# START OF SOURCE RECORDS

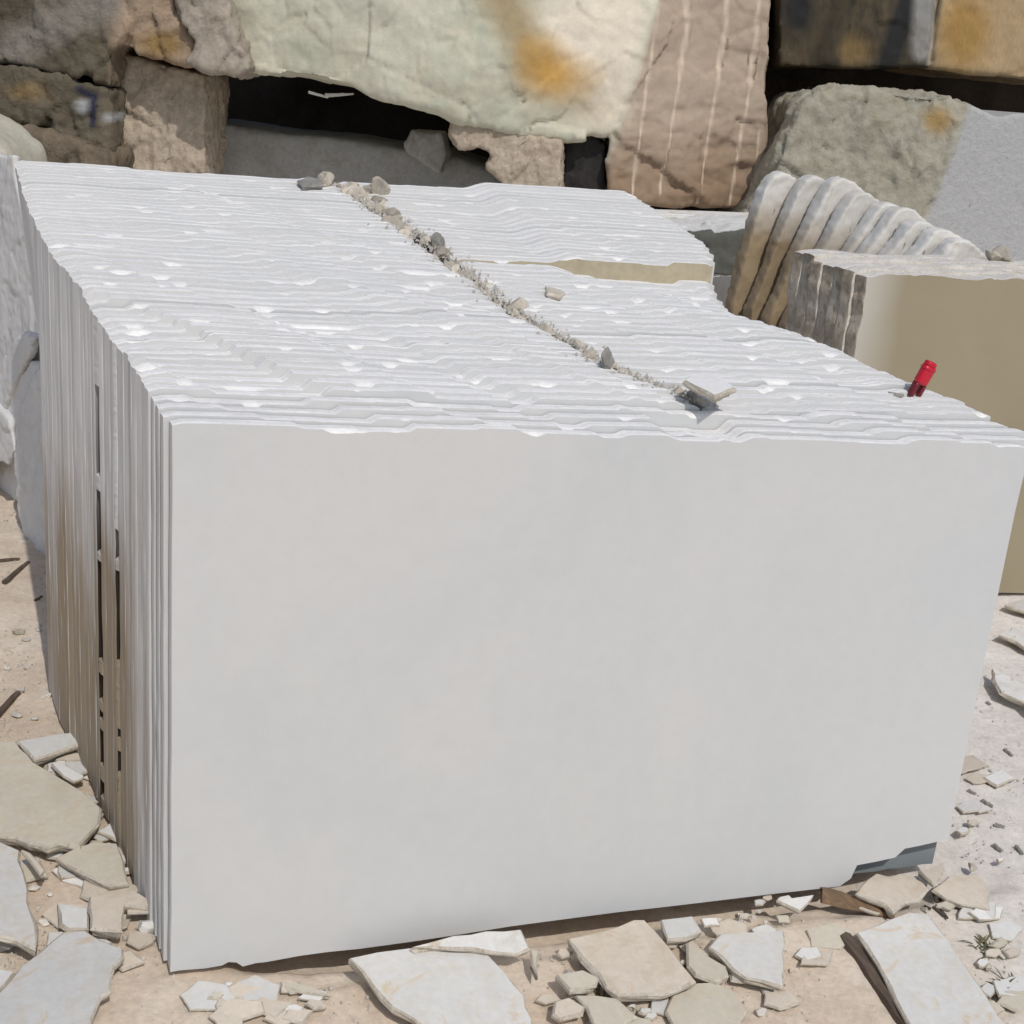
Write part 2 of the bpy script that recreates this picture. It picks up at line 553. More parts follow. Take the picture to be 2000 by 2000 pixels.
# ------------------------------------------------------------------ flat broken pieces on the ground
def flake(name, px, t, lift, mat, tilt=(0, 0), jag=.006, seed=0.0, under=.45, base=None, h0=None, step=.03, mats2=None):
    """broken piece of slab lying about flat: outline of its upper face in photo pixels on its own tilted plane"""
    cx = sum(p[0] for p in px) / len(px); cy = sum(p[1] for p in px) / len(px)
    g = on_slope(cx, cy, lift + t) if base is None else np.array(base, float)
    n = (-(SX + tilt[0]), -(SY + tilt[1]), 1.0)
    if base is not None: n = (-tilt[0], -tilt[1], 1.0)
    d = np.dot(n, g)
    P = [on_plane(a, b, n, d) for a, b in px]
    ring = []
    for a, b in zip(P, P[1:] + P[:1]):
        L = np.linalg.norm(b - a); m = max(1, int(L / step))
        tang = (b - a) / (L + 1e-9); nor = np.array([tang[1], -tang[0], 0])
        for q in range(m):
            f = q / m; p = a + (b - a) * f
            w = 0 if q == 0 else 1
            p = p + nor * jag * (n1(p[0] * 40 + seed, p[1] * 40) * 1.5 + .6 * n1(p[0] * 120, p[1] * 120 + seed)) * w
            ring.append(p)
    ar = sum(a[0] * b[1] - b[0] * a[1] for a, b in zip(ring, ring[1:] + ring[:1]))
    if ar < 0: ring = ring[::-1]
    k = len(ring); c = np.mean(ring, axis=0)
    nn = np.array(n) / np.linalg.norm(n)
    V, F = [], []
    bev = min(.0035, t * .2)
    for lay in range(5):
        for i, p in enumerate(ring):
            a, b = ring[i - 1], ring[(i + 1) % k]
            tg = b - a; nor = np.array([tg[1], -tg[0], 0]); nor /= (np.linalg.norm(nor) + 1e-9)
            r1 = n1(p[0] * 60 + seed, p[1] * 60, lay * 3.3); r2 = n1(p[0] * 25, p[1] * 25 + seed, lay * 1.7)
            if lay == 0: q = p - nor * bev * (1.2 + r1)
            elif lay == 1: q = p - nn * bev * (1.1 + .7 * r1)
            elif lay == 2: q = p + nor * (.3 * t * r2) - nn * t * (.42 + .15 * r1)
            elif lay == 3: q = p + nor * (t * (.3 * r2 - (1 - under) * .5)) - nn * t * (.8 + .1 * r1)
            else: q = p - nor * t * (1 - under) * (1.2 + r2) - nn * t
            V.append(q)
    F.append(tuple(range(k))); F.append(tuple(reversed(range(4 * k, 5 * k))))
    MI = [0, 0]
    for l in range(4):
        for i in range(k):
            j = (i + 1) % k; F.append((l * k + i, (l + 1) * k + i, (l + 1) * k + j, l * k + j)); MI.append(1 if mats2 else 0)
    loc = (c[0], c[1], min(v[2] for v in V))
    o = mesh_obj(name, V, F, [mat, mats2] if mats2 else mat, loc, midx=MI)
    return o


def fragm(name, a, b, c2=None, po=.0, sc=7, bs=.12):
    return stone(name, a, b, c2, scale=sc, fine=70, bs=bs, bd=.004, rough=.8, per_obj=.07, fa=.16, spots=(8, .56, (.56, .47, .355)))


M_BEIGE = fragm('dusty_beige_marble', (.50, .46, .37), (.58, .54, .45), (.52, .45, .35))
M_PINK = fragm('dusty_pinkish_marble', (.56, .49, .40), (.64, .575, .49), (.52, .44, .34))
M_GREYW = fragm('grey_white_marble', (.55, .545, .52), (.62, .61, .585), (.56, .52, .45))
M_WHITEF = fragm('bright_broken_marble', (.66, .65, .62), (.74, .73, .70), (.60, .57, .52))
M_EDGE = stone('broken_marble_edge', (.42, .38, .31), (.58, .53, .45), (.34, .29, .22), scale=25, fine=150, bs=.6, bd=.005, rough=.85)
M_WOOD = None


def wood_mat(name, a, b):
    m, nt, bs = new_mat(name)
    co = coords(nt, (30, 3, 30))
    n = tex_noise(nt, co, 1.5, 8, .7, .5)
    nt.links.new(ramp(nt, n, [(.3, a), (.7, b)]), bs.inputs['Base Color']); bs.inputs['Roughness'].default_value = .85
    bump(nt, bs, n, .6, .004); return m


M_WOOD = wood_mat('weathered_dark_wood', (.05, .035, .025), (.15, .11, .08))
M_WOODB = wood_mat('brown_wood', (.10, .06, .035), (.26, .17, .10))

GF = 'broken slab pieces lying around the stack'


def Z8(pts): return [(x / 3.22, 1400 + y / 3.22) for x, y in pts]
def ZR1(pts): return [(350 + x / 2.972, 1650 + y / 2.972) for x, y in pts]
def ZR2(pts): return [(950 + x / 2.972, 1650 + y / 2.972) for x, y in pts]
def ZR3(pts): return [(1550 + x / 4.293, 1550 + y / 4.293) for x, y in pts]


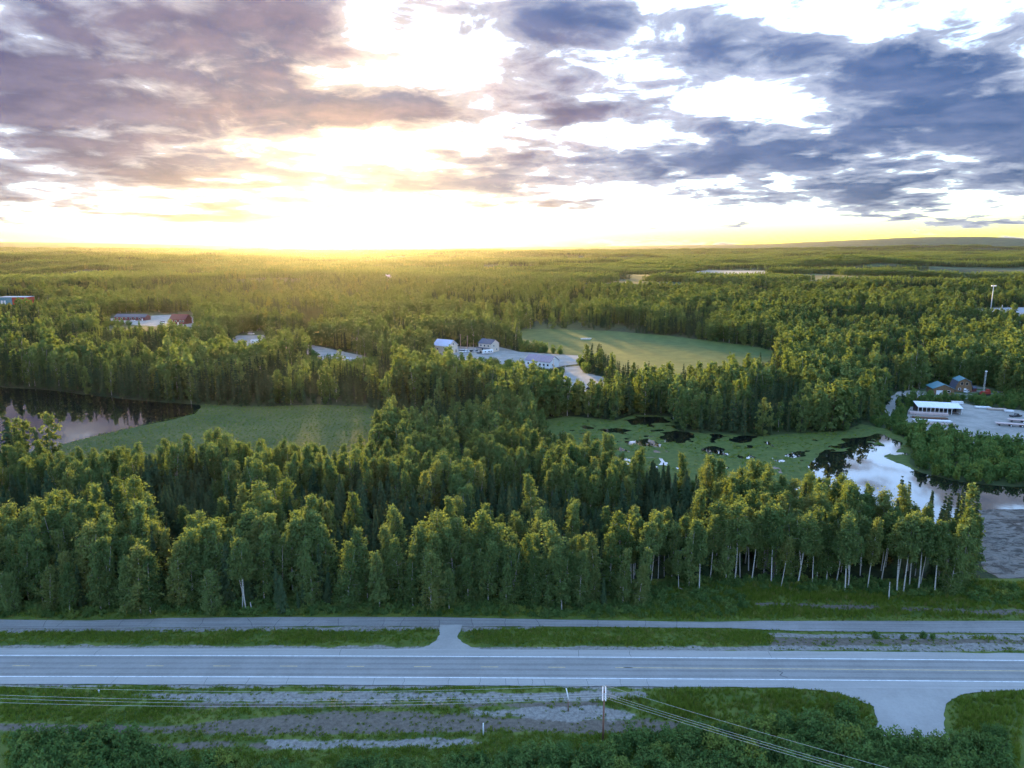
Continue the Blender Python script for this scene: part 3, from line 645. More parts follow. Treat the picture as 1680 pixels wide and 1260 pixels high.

# END OF SOURCE RECORDS

§ **EXERCISE**
Copy out each record shown above without alteration, skipping any picture.

§ **TASK RESPONSE**
Write part 2 of the bpy script that recreates this picture. It picks up at line 553. More parts follow. Take the picture to be 2000 by 2000 pixels.
# ------------------------------------------------------------------ flat broken pieces on the ground
def flake(name, px, t, lift, mat, tilt=(0, 0), jag=.006, seed=0.0, under=.45, base=None, h0=None, step=.03, mats2=None):
    """broken piece of slab lying about flat: outline of its upper face in photo pixels on its own tilted plane"""
    cx = sum(p[0] for p in px) / len(px); cy = sum(p[1] for p in px) / len(px)
    g = on_slope(cx, cy, lift + t) if base is None else np.array(base, float)
    n = (-(SX + tilt[0]), -(SY + tilt[1]), 1.0)
    if base is not None: n = (-tilt[0], -tilt[1], 1.0)
    d = np.dot(n, g)
    P = [on_plane(a, b, n, d) for a, b in px]
    ring = []
    for a, b in zip(P, P[1:] + P[:1]):
        L = np.linalg.norm(b - a); m = max(1, int(L / step))
        tang = (b - a) / (L + 1e-9); nor = np.array([tang[1], -tang[0], 0])
        for q in range(m):
            f = q / m; p = a + (b - a) * f
            w = 0 if q == 0 else 1
            p = p + nor * jag * (n1(p[0] * 40 + seed, p[1] * 40) * 1.5 + .6 * n1(p[0] * 120, p[1] * 120 + seed)) * w
            ring.append(p)
    ar = sum(a[0] * b[1] - b[0] * a[1] for a, b in zip(ring, ring[1:] + ring[:1]))
    if ar < 0: ring = ring[::-1]
    k = len(ring); c = np.mean(ring, axis=0)
    nn = np.array(n) / np.linalg.norm(n)
    V, F = [], []
    bev = min(.0035, t * .2)
    for lay in range(5):
        for i, p in enumerate(ring):
            a, b = ring[i - 1], ring[(i + 1) % k]
            tg = b - a; nor = np.array([tg[1], -tg[0], 0]); nor /= (np.linalg.norm(nor) + 1e-9)
            r1 = n1(p[0] * 60 + seed, p[1] * 60, lay * 3.3); r2 = n1(p[0] * 25, p[1] * 25 + seed, lay * 1.7)
            if lay == 0: q = p - nor * bev * (1.2 + r1)
            elif lay == 1: q = p - nn * bev * (1.1 + .7 * r1)
            elif lay == 2: q = p + nor * (.3 * t * r2) - nn * t * (.42 + .15 * r1)
            elif lay == 3: q = p + nor * (t * (.3 * r2 - (1 - under) * .5)) - nn * t * (.8 + .1 * r1)
            else: q = p - nor * t * (1 - under) * (1.2 + r2) - nn * t
            V.append(q)
    F.append(tuple(range(k))); F.append(tuple(reversed(range(4 * k, 5 * k))))
    MI = [0, 0]
    for l in range(4):
        for i in range(k):
            j = (i + 1) % k; F.append((l * k + i, (l + 1) * k + i, (l + 1) * k + j, l * k + j)); MI.append(1 if mats2 else 0)
    loc = (c[0], c[1], min(v[2] for v in V))
    o = mesh_obj(name, V, F, [mat, mats2] if mats2 else mat, loc, midx=MI)
    return o


def fragm(name, a, b, c2=None, po=.0, sc=7, bs=.12):
    return stone(name, a, b, c2, scale=sc, fine=70, bs=bs, bd=.004, rough=.8, per_obj=.07, fa=.16, spots=(8, .56, (.56, .47, .355)))


M_BEIGE = fragm('dusty_beige_marble', (.50, .46, .37), (.58, .54, .45), (.52, .45, .35))
M_PINK = fragm('dusty_pinkish_marble', (.56, .49, .40), (.64, .575, .49), (.52, .44, .34))
M_GREYW = fragm('grey_white_marble', (.55, .545, .52), (.62, .61, .585), (.56, .52, .45))
M_WHITEF = fragm('bright_broken_marble', (.66, .65, .62), (.74, .73, .70), (.60, .57, .52))
M_EDGE = stone('broken_marble_edge', (.42, .38, .31), (.58, .53, .45), (.34, .29, .22), scale=25, fine=150, bs=.6, bd=.005, rough=.85)
M_WOOD = None


def wood_mat(name, a, b):
    m, nt, bs = new_mat(name)
    co = coords(nt, (30, 3, 30))
    n = tex_noise(nt, co, 1.5, 8, .7, .5)
    nt.links.new(ramp(nt, n, [(.3, a), (.7, b)]), bs.inputs['Base Color']); bs.inputs['Roughness'].default_value = .85
    bump(nt, bs, n, .6, .004); return m


M_WOOD = wood_mat('weathered_dark_wood', (.05, .035, .025), (.15, .11, .08))
M_WOODB = wood_mat('brown_wood', (.10, .06, .035), (.26, .17, .10))

GF = 'broken slab pieces lying around the stack'


def Z8(pts): return [(x / 3.22, 1400 + y / 3.22) for x, y in pts]
def ZR1(pts): return [(350 + x / 2.972, 1650 + y / 2.972) for x, y in pts]
def ZR2(pts): return [(950 + x / 2.972, 1650 + y / 2.972) for x, y in pts]
def ZR3(pts): return [(1550 + x / 4.293, 1550 + y / 4.293) for x, y in pts]


Continue the Blender Python script for this scene: part 3, from line 645. More parts follow. Treat the picture as 1680 pixels wide and 1260 pixels high.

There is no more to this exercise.